Nos olhos, no pensamento e nas críticas dos outros, nós somos bons ou maus, simpáticos ou arrogantes, espertos ou inocentes, tímidos ou “destravados”, competentes ou “abaixo de zero”. Somos o que somos, tão iguais e tão diferentes, numa diversidade de personalidades tão grande quanto variada. Mas há um lugar especial que tem o poder e a capacidade de nos tornar “especiais”, porque ali nos transformamos e assumimos novos poderes, novos conhecimentos, novas identidades que ninguém imaginava que tivéssemos. Nem nós mesmos. Ali somos outro, raramente nós. Somos juízes, treinadores de futebol, atletas de alta competição, comentadores desportivos ou analistas de política nacional e internacional, ativistas e contestatários, revolucionários,
moralistas, homens de ciência sem ciência nenhuma. É um lugar mágico que nos transforma como nenhum outro e, por isso, no dia a dia, fazemos questão de o ocupar, por pouco tempo que seja. Quem não experimentou essa sensação ao ficar “sentado no sofá diante da televisão”? Quem nunca sofreu essa metamorfose e se viu feito outro “figurante”, quando não “figurão”?

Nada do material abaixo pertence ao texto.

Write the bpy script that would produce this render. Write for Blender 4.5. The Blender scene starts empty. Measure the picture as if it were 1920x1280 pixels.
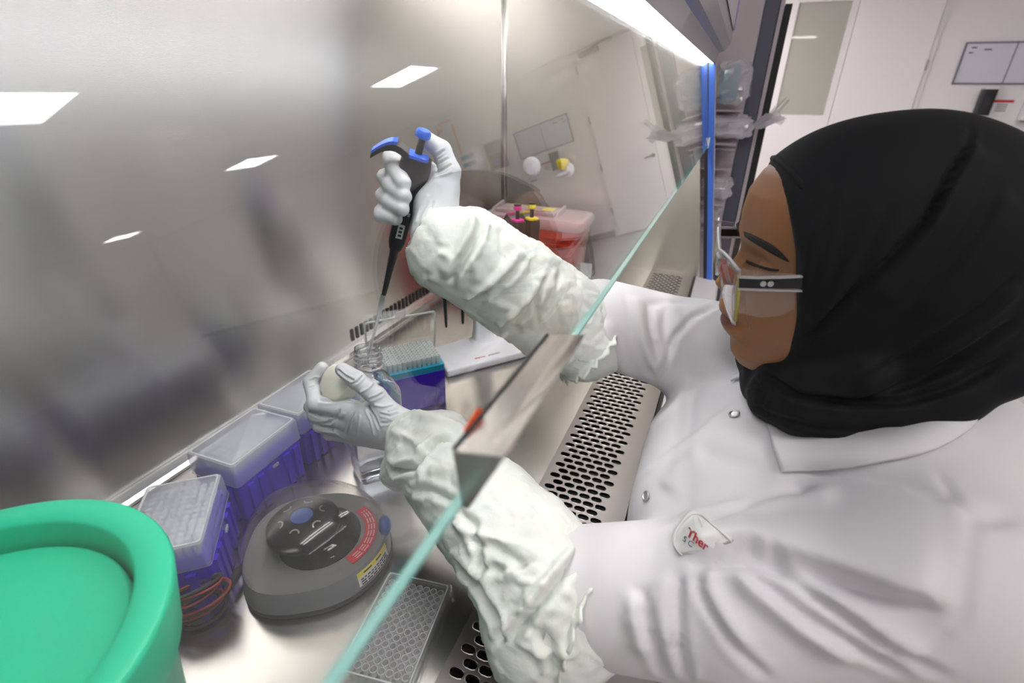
import bpy, bmesh, math, random
import numpy as np
from mathutils import Vector, Matrix
from mathutils.bvhtree import BVHTree

random.seed(7); RNG = np.random.default_rng(7)
SC = bpy.context.scene
COL = SC.collection
PI = math.pi

# ------------------------------------------------------------------ camera, world, lights, exposure
# world frame: x along the cabinet (away from the camera), y towards its back wall, z up; z = 0 is the work surface
CF = 937.05                                        # focal length in pixels of the 1920x1280 frame
CR = np.array([[0.3852047, 0.41122827, -0.82614082], [-0.92278724, 0.18037836, -0.34048106], [0.00900248, 0.89350711, 0.44895879]])
CP = np.array([0, 0, .55])
cam = bpy.data.cameras.new('camera'); cam.sensor_width = 36; cam.lens = 36 * CF / 1920; cam.clip_start = .02
camo = bpy.data.objects.new('camera', cam); COL.objects.link(camo)
camo.matrix_world = Matrix(np.vstack([np.hstack([CR, CP[:, None]]), [0, 0, 0, 1]]).tolist())
SC.camera = camo
SC.view_settings.view_transform = 'Standard'; SC.view_settings.look = 'None'; SC.view_settings.gamma = 1
SC.view_settings.use_curve_mapping = False
SC.view_settings.exposure = .92
cam.dof.use_dof = True; cam.dof.focus_distance = .62; cam.dof.aperture_fstop = 5.6
SC.cycles.max_bounces = 10; SC.cycles.transparent_max_bounces = 24; SC.cycles.glossy_bounces = 5; SC.cycles.transmission_bounces = 10
SC.cycles.diffuse_bounces = 4
SC.cycles.sample_clamp_indirect = 6
SC.cycles.caustics_reflective = False; SC.cycles.caustics_refractive = False
w = bpy.data.worlds.new('world'); SC.world = w; w.use_nodes = True
w.node_tree.nodes['Background'].inputs[0].default_value = (.8, .8, .82, 1); w.node_tree.nodes['Background'].inputs[1].default_value = .3
CEIL_E, STRIP_E, TUBE_E = 10.0, 7.0, 12.5              # strength of ceiling panels, cabinet light strip and cabinet tubes

def ray(px, py): return CR @ np.array([px - 960, 640 - py, -CF])
def P(px, py, d): return CP + ray(px, py) * (d / CF)           # point at a depth along the view
def onz(px, py, z): r = ray(px, py); return CP + r * ((z - CP[2]) / r[2])
def onx(px, py, x): r = ray(px, py); return CP + r * ((x - CP[0]) / r[0])
def ony(px, py, y): r = ray(px, py); return CP + r * ((y - CP[1]) / r[1])
def depth(v): return -(CR.T @ (np.asarray(v) - CP))[2]

# ------------------------------------------------------------------ materials
MATS = {}
def mat(name, col=(.8, .8, .8), rough=.5, metal=0, spec=.5, trans=0, ior=1.45, alpha=1, emit=None, es=0, aniso=0, tangent=None, sss=0, coat=0, noise=None, bump=None, sheen=0):
    m = bpy.data.materials.new(name); m.use_nodes = True
    nt = m.node_tree; b = nt.nodes['Principled BSDF']
    c = (*col, 1)
    b.inputs['Base Color'].default_value = c; b.inputs['Roughness'].default_value = rough; b.inputs['Metallic'].default_value = metal
    b.inputs['Specular IOR Level'].default_value = spec; b.inputs['Transmission Weight'].default_value = trans; b.inputs['IOR'].default_value = ior
    b.inputs['Alpha'].default_value = alpha; b.inputs['Coat Weight'].default_value = coat
    if emit: b.inputs['Emission Color'].default_value = (*emit, 1); b.inputs['Emission Strength'].default_value = es
    if sss: b.inputs['Subsurface Weight'].default_value = sss; b.inputs['Subsurface Radius'].default_value = (.01, .004, .002); b.inputs['Subsurface Scale'].default_value = .5
    if sheen: b.inputs['Sheen Weight'].default_value = sheen
    if aniso:
        b.inputs['Anisotropic'].default_value = aniso
        if tangent is not None:
            t = nt.nodes.new('ShaderNodeCombineXYZ')
            for i in range(3): t.inputs[i].default_value = tangent[i]
            nt.links.new(t.outputs[0], b.inputs['Tangent'])
    tc = None
    if noise or bump:
        tc = nt.nodes.new('ShaderNodeTexCoord')
    def tex(scale, stretch, detail):
        mp = nt.nodes.new('ShaderNodeMapping'); nt.links.new(tc.outputs['Object'], mp.inputs[0])
        mp.inputs['Scale'].default_value = stretch
        n = nt.nodes.new('ShaderNodeTexNoise'); n.inputs['Scale'].default_value = scale; n.inputs['Detail'].default_value = detail
        nt.links.new(mp.outputs[0], n.inputs[0]); return n
    if noise:                                      # (scale, stretch, colour2)
        n = tex(noise[0], noise[1], 4)
        mx = nt.nodes.new('ShaderNodeMix'); mx.data_type = 'RGBA'
        mx.inputs[6].default_value = c; mx.inputs[7].default_value = (*noise[2], 1)
        nt.links.new(n.outputs[0], mx.inputs[0]); nt.links.new(mx.outputs[2], b.inputs['Base Color'])
    if bump:                                       # (scale, stretch, strength, distance)
        n = tex(bump[0], bump[1], 3)
        bp = nt.nodes.new('ShaderNodeBump'); bp.inputs['Strength'].default_value = bump[2]; bp.inputs['Distance'].default_value = bump[3]
        nt.links.new(n.outputs[0], bp.inputs['Height']); nt.links.new(bp.outputs[0], b.inputs['Normal'])
    MATS[name] = m
    return m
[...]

“Sentados no sofá” a ver um jogo de futebol da equipa do coração, não paramos de gritar: “Ladrão, não vês que é penalti?” ou “aselha, essa até eu marcava”. Lá está, tão depressa somos um árbitro melhor do que “aquela viúva negra” que corre no campo de um lado para o outro, como de repente ganhamos qualidades de avançado com veia goleadora de que tanto está a precisar o nosso clube. Se a equipa está a perder, o treinador “é um nabo, devia estar a jogar com dois defesas e reforçar o ataque” ou “tem de jogar com dois extremos”, já para não falar das vezes em que nomeamos os jogadores que devem entrar ou sair, criticar a tática ou o estilo de jogo. Se a equipa está a ganhar, “aquele gajo já devia ter metido um médio defensivo”.
Comodamente “sentados no sofá” a ver um jogo de futebol, se possível com uma cerveja na mão para nos dar inspiração e transmitir confiança, somos os melhores treinadores, jogadores, árbitros, dirigentes, adeptos, comentadores e até arruaceiros ou gorilas. Comemoramos aos saltos e com gritos de euforia ou insultamos tudo e todos, desde o guarda-redes ao roupeiro. Espumamos de raiva com cara de “esgroviados” ou temos um sorriso aberto a toda a largura da cara, como a pessoa mais feliz deste mundo. Roemos as unhas como quem quer poupar na manicure ou falamos como papagaios sobre as virtudes dos nossos jogadores, como se eles fossem “nossos” e “virtuosos”.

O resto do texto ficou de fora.